Conductor Serge Zehnacker led an exact and straightforward interpretation that would have pleased the composer, who loathed maestros who added too much of themselves to his scores. All the complex cross-rhythms helped ratchet up the tension. Balances between the sections were excellent. All the musicians were at the edges of their seats, playing as if their lives depended upon it, with total commitment and remarkable virtuosity.
In a number of exposed parts of the score, where miscounted rests could have led to false entries, none was heard. Concertmistress Elizabeth Young played some keen high harmonics, and the violins produced splendid shimmering tremolos. Playing with their bells held high, the horns were striking. The percussionists were aptly relentless in their driving rhythms.
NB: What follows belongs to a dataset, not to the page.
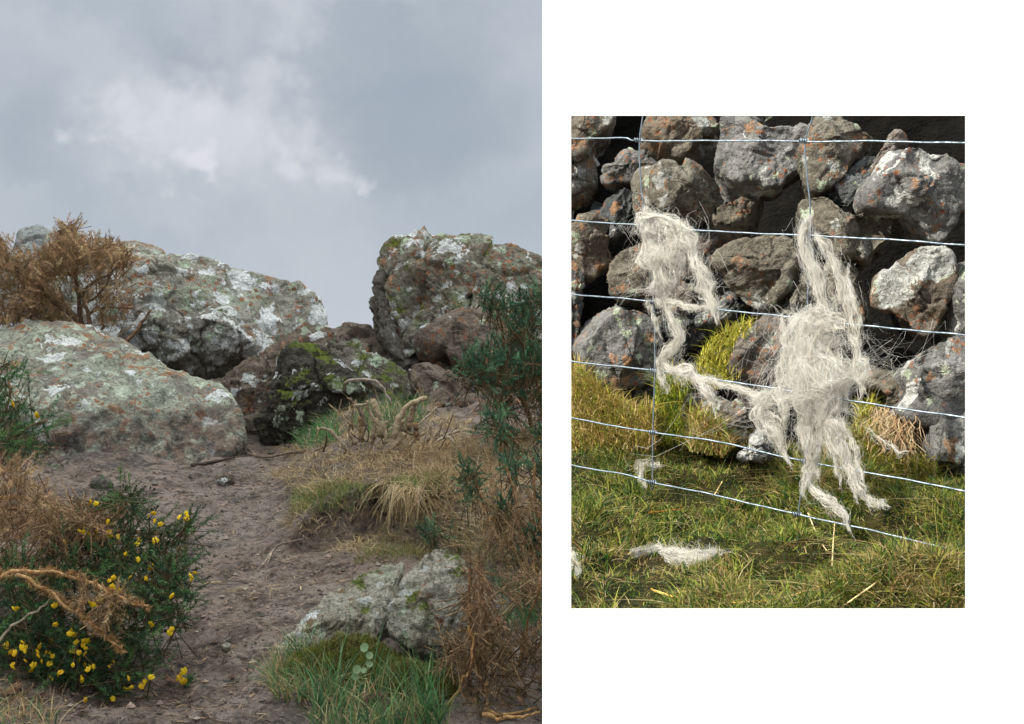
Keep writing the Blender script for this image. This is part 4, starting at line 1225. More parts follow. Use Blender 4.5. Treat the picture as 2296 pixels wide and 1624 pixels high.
for (u, v, s, lab) in [(182, 1605, .042, 'large purplish brown fallen leaf at the bottom edge below the flowering gorse'), (30, 1560, .045, 'brown fallen leaf at the bottom left edge'),
                       (90, 1575, .03, 'small brown leaf beside the bottom left grass wisps'), (215, 1545, .032, 'dark brown leaf under the flowering gorse'), (386, 1540, .028, 'grey-brown leaf lying on the path by the gorse tips'),
                       (345, 1100, .030, 'rust-coloured leaf on the upper path right of the dark flat stone'), (835, 1580, .05, 'reddish brown leaf among the bottom green grass')]:
    p = lay([(u, v)], 0, 3.5, .02)[0]
    o = bpy.data.objects.new('fallen_leaf', LEAF); o.location = tuple(p)
    o.rotation_euler = (random.uniform(-.3, .3), random.uniform(-.3, .3), random.uniform(0, 6)); o.scale = (s, s, s)
    tag(link(o), lab, 'leaf', 'fallen leaves')

# pennywort with round leaves
root = empty('pennywort', at(810, 1530, 3.42 * K))
tag(root, 'pennywort with round pale green leaves in front of the moss cushion', 'plant')
m, g = new_mat('pennywort_leaf')
P_ = g.n('ShaderNodeTexCoord').outputs['Object']
finish(g, g.mix(g.noise(P_, 30, 3), lin(112, 142, 100), lin(142, 164, 122)), .5, None, .3, translucent=.2)
M['penny'] = m
for (a, b, r) in [(583, 1170, 27), (612, 1217, 23), (612, 1268, 21), (538, 1300, 26), (580, 1306, 17), (528, 1342, 20)]:
    (u, v), = L4([(a, b)])
    c = at(u, v, 3.36 * K); rr = r * .3778 / FPX * 3.36 * K
    nr = norm(np.array([random.uniform(-.4, .4), -1, random.uniform(.2, .7)]))
    e1 = norm(np.cross(nr, [0, 0, 1.])); e2 = np.cross(nr, e1)
    n = 20
    V = [c + nr * -.15 * rr]
    for q, fct in ((.55, 0.02), (1.0, .12)):
        for k in range(n):
            th = 2 * math.pi * k / n
            sc2 = q * rr * (1 + .05 * math.cos(th * 8))
            V.append(c + e1 * math.cos(th) * sc2 + e2 * math.sin(th) * sc2 + nr * rr * fct)
    F = [(0, 1 + k, 1 + (k + 1) % n) for k in range(n)]
    Fq = [(1 + k, 1 + n + k, 1 + n + (k + 1) % n, 1 + (k + 1) % n) for k in range(n)]
    obj('leaf', np.array(V), [np.array(F), np.array(Fq)], M['penny'], root)
    Tubes().add(resample([c, c + np.array([.01, .03, -.03]), at(800, 1520, 3.45 * K)], 6), .0016, 5, col=lin(150, 160, 110)[:3]).build('stalk', M['wood'], root)

# ------------------------------------------------------------------ loose litter on the path: chips, needles, grit
q = on_ground([(-40, 1640), (0, 1060), (330, 1040), (520, 985), (640, 990), (700, 1100), (640, 1150), (900, 1260), (800, 1290), (640, 1440), (600, 1640)], 5000, 3.1, 7.4)
n = len(q)
L = rng.gamma(1.6, .010, n) + .004
ang = rng.uniform(0, np.pi, n)
dv = np.stack([np.cos(ang), np.sin(ang), rng.normal(0, .12, n)], 1) * L[:, None]
Pp = np.stack([q - dv, q + np.array([0, 0, .004]) + rng.normal(0, .002, (n, 3)), q + dv], 1) + np.array([0, 0, .004])
wd = np.where(rng.uniform(0, 1, n) < .88, .0009, .0022) * rng.uniform(.6, 1.4, n)
V, F = strips(Pp, np.repeat(wd[:, None], 3, 1), norm(np.stack([-np.sin(ang), np.cos(ang), rng.normal(0, .4, n)], 1)))
col = pick([(170, 146, 116), (136, 112, 90), (86, 70, 58), (62, 54, 48), (150, 122, 94), (104, 86, 72)], n)
o = obj('litter', V, [F], M['debris'], col=np.repeat(np.repeat(col, 3, 0), 2, 0))
tag(o, 'loose dead needles and twig fragments strewn on the path', 'litter', kind='stuff')
# grit: small angular lumps
q = on_ground([(-40, 1640), (0, 1060), (330, 1040), (520, 985), (640, 990), (700, 1100), (640, 1150), (900, 1260), (800, 1290), (640, 1440), (600, 1640)], 1500, 3.1, 7.4)
ico = np.array([[0, 0, 1], [.9, 0, .3], [.28, .85, .3], [-.73, .53, .3], [-.73, -.53, .3], [.28, -.85, .3], [0, 0, -.5]])
icf = np.array([[0, 1, 2], [0, 2, 3], [0, 3, 4], [0, 4, 5], [0, 5, 1], [6, 2, 1], [6, 3, 2], [6, 4, 3], [6, 5, 4], [6, 1, 5]])
s = rng.gamma(1.5, .0028, len(q)) + .002
V = (q[:, None] + ico[None] * s[:, None, None] * rng.uniform(.6, 1.3, (len(q), 7, 3))).reshape(-1, 3)
F = (icf[None] + np.arange(len(q))[:, None, None] * 7).reshape(-1, 3)
o = obj('grit', V, [F], M['debris'], col=np.repeat(pick([(120, 108, 100), (88, 80, 76), (150, 136, 122), (104, 84, 72)], len(q)), 7, 0), smooth=False)
tag(o, 'small crumbs of earth and grit scattered over the path', 'grit', kind='stuff')

# ================================================================== the place behind the panel's opening: wall, wire fence, wool, turf
R1 = lambda lst: [(1276.6 + a * .3394, 257.2 + b * .3394) for a, b in lst]
R2 = lambda lst: [(1717.4 + a * .3394, 257.2 + b * .3394) for a, b in lst]
R3 = lambda lst: [(1276.6 + a * .345, 808.2 + b * .345) for a, b in lst]
R4 = lambda lst: [(1717.4 + a * .345, 808.2 + b * .345) for a, b in lst]
def dep(u, d0, d1):
    """depth along a straight oblique run: d0 at u=1281, d1 at u=2164"""
    t = (np.asarray(u, float) - 1281) / 883.
    return 1 / (1 / d0 + t * (1 / d1 - 1 / d0))
wall_d = lambda u: dep(u, 3.02, 2.52)
fence_d = lambda u: dep(u, 2.60, 2.08)

# ---- turf sheet: rows of control points from the near edge up to the wall foot
us = np.linspace(1228, 2420, 150)
rows = [  # (v at left, v at right, depth left, depth right)
    (1760, 1760, 1.80, 1.66), (1480, 1490, 1.98, 1.80), (1365, 1365, 2.10, 1.90), (1230, 1300, 2.34, 1.98), (1120, 1240, 2.60, 2.08), (1040, 1130, 2.85, 2.28), (975, 1040, 3.02, 2.50), (960, 1000, 3.3, 2.75)]
tt = np.linspace(0, len(rows) - 1, 170)
rl = np.array(rows, float)
VL = np.interp(tt, range(len(rows)), rl[:, 0]); VR = np.interp(tt, range(len(rows)), rl[:, 1])
DL = np.interp(tt, range(len(rows)), rl[:, 2]); DR = np.interp(tt, range(len(rows)), rl[:, 3])
Ug, Tg = np.meshgrid(us, np.arange(len(tt)))
fr = (Ug - 1281) / 883
vg = VL[Tg] + (VR - VL)[Tg] * fr
dg = 1 / (1 / DL[Tg] + fr * (1 / DR - 1 / DL)[Tg])
TX = (Ug - CX) / FPX * dg; TY = dg; TZ = (CY - vg) / FPX * dg
P = np.stack([TX.ravel(), TY.ravel(), TZ.ravel()], 1)
P[:, 2] += .062 * fbm(P * 6.5, 4, 21) + .016 * fbm(P * 30, 3, 22)
TURF = P.reshape(len(tt), len(us), 3)
# skirts down to the ground
top = TURF
skn = top[:1].copy(); skn[..., 2] = -1.3
skb = top[-1:].copy(); skb[..., 2] = -1.3
full = np.concatenate([skn, top, skb])
sl_ = full[:, :1].copy(); sl_[..., 2] = -1.3
sr_ = full[:, -1:].copy(); sr_[..., 2] = -1.3
full = np.concatenate([sl_, full, sr_], 1)
a, b = full.shape[:2]
i = np.arange(a - 1)[:, None] * b + np.arange(b - 1)[None]
F = np.stack([i, i + 1, i + 1 + b, i + b], -1).reshape(-1, 4)
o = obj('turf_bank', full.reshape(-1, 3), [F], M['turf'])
tag(o, 'grassy bank at the foot of the dry stone wall', kind='structure')
def turf_pts(n, r0=0.0, r1=1.0, u0=1240, u1=2330):
    ti = rng.uniform(r0, r1, n) * (len(tt) - 1.001)
    ui = (rng.uniform(u0, u1, n) - us[0]) / (us[-1] - us[0]) * (len(us) - 1)
    i0 = ti.astype(int); j0 = np.minimum(ui.astype(int), len(us) - 2)
    i1 = np.minimum(i0 + 1, len(tt) - 1)
    ft = (ti - i0)[:, None]; fu = (ui - j0)[:, None]
    return (TURF[i0, j0] * (1 - ft) + TURF[i1, j0] * ft) * (1 - fu) + (TURF[i0, j0 + 1] * (1 - ft) + TURF[i1, j0 + 1] * ft) * fu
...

All the woodwinds, especially the clarinet, bass clarinet, and bassoon were superb.
String pyrotechnics were on display in the concert’s opening work, “Tzigane,” by Maurice Ravel. The violin soloist was the NCSA’s concerto competition winner, Teodora Dimitrova, a high school senior from Sofia, Bulgaria. Her “chops” are in fine shape, a tribute to her teachers in Bulgaria and, at the NCSA, Kevin Lawrence. She is a laureate of numerous competitions and an experienced soloist. This was evident in the assurance of her weighty opening attack. Since the rest of her exposed high notes were precise, perhaps it was a fleeting broader-than-usual vibrato that caused me to question her intonation on a slow held note at the beginning. Her broken chords were immaculate.
According to the Eastern Music Festival program book, the performance of Stravinsky’s Rite of Spring with Robert Dunand directing the Eastern Philharmonic Orchestra on July 25, 1981, which I attended, was the professional premiere of the work in North Carolina. Dunand had been a timpanist in L’Orchestre de la Suisse Romande during the era of Stravinsky advocate Ernest Ansermet. That concert made quite an impact. The next performance here, in November 1981, with Acting Music Director Patrick Flynn directing the NC Symphony in a reduction by Robert Rudolph, was more like flat champagne. A few seasons later, conductor Gerhardt Zimmermann went back to the composer’s original score when he led a much more dynamic performance with the NCS.